Cuando se terminó la función agarré mis cosas y salí a fumar otro cigarro. Él llegó al poco rato y me dijo ‘es mi favorita de Corman’. Yo lo miré para ver bien su cara, dado que antes lo había visto en un contexto agitado, y le respondí ‘yo estoy entre La máscara de la muerte roja y La caída de la casa Usher’. Nos despedimos y me fui caminando a mi casa. Esa noche, por alguna razón, me quedé pensando en ese chico ajetreado.

Al día siguiente no logré ir a la película del ciclo y pensé que si existía alguna posibilidad de volver a topármelo, la había perdido. ¿Qué me aseguraba que nos volveríamos a encontrar? En mi cabeza, era casi imposible. La vida sigue y la gente está ocupada. Ir al cine no es prioridad, pensaba. Ni yo, que me lo había propuesto como actividad a desarrollar ese tiempo, lograba ir todas las veces que quería. ¿Por qué otra persona habría de hacerlo? Por eso, seguí con mis cosas y prontamente la vorágine cotidiana me arrasó. No pensé más en el chico de las monedas y los papeles.

El domingo, finalmente, logré ir de nuevo. Esa vez a ver un clásico de toda la vida que me había prometido ir a ver al cine; El Resplandor. Llegué 10 minutos antes, como de costumbre, para alcanzar a fumarme un cigarro en las escaleras. Lo prendí, inhalé y miré finalmente a mi alrededor. Estaba tranquila, cansada y expectante. Aun no había tenido posibilidad de procesar la semana, pero sentía que esas horas en el cine me iban a ayudar. De repente, a lo lejos, escuché el tintineo de monedas y me di vuelta. ¿Podía ser? Efectivamente, el chico estaba ahí, con la misma expresión de urgimiento y apuro, sacando y guardando cosas de sus bolsillos, entre ellos un cigarro. Me paré y le dije ‘¿quieres fuego?’. Al verme se sorprendió y se quedó unos segundos callado. Después me dijo ‘qué bueno volver a verte. Esta sí que es mi favorita de todos los tiempos’. Le respondí ‘la mía también’.

Esa vez, entramos a la sala y se me sentó al lado. Yo me hice la indiferente, como si no me hubiese dado cuenta, pero a lo largo de la película lo miré de reojo varias veces. Él miraba concentrado la pantalla, pero alguna que otra vez sentí su mirada en mí. Hacia el final, me preguntó qué directores y géneros me gustaban. Yo le respondí mientras agarraba mi cartera y sin muchas ganas, pero le pregunté si quería ir a tomar una cerveza. No lo pensé tanto, esa invitación simplemente me salió de la boca. Esa noche terminamos la conversación en un bar en Lastarria y luego en mi casa. Y dos días después fuimos a comer y a ver otra película. Hoy, a dos años de esos primeros encuentros, vivimos juntos, tenemos un perro y un proyector. Todos los fines de semana, aunque estemos cansados, con pega o con panorama, nos damos el tiempo de ver una película juntos.
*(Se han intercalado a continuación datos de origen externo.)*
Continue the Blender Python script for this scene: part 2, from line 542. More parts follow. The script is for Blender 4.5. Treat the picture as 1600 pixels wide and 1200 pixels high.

Hasta entonces el cine había sido algo que yo atesoraba en soledad y muy pocas veces había conocido a alguien que tuviera gustos tan similares a los míos en ese ámbito; un cine muy específico, de nicho, que es principalmente de terror serie B, ciencia ficción, thrillers y películas de suspenso. Él, al igual que yo, las sigue desde chico y se entusiasma cada vez que ve un efecto mal hecho, una sangre falsa estilo ketchup y las luces de neón tan características de ese tipo de cine”.

Natalia Hernández (35) es antropóloga.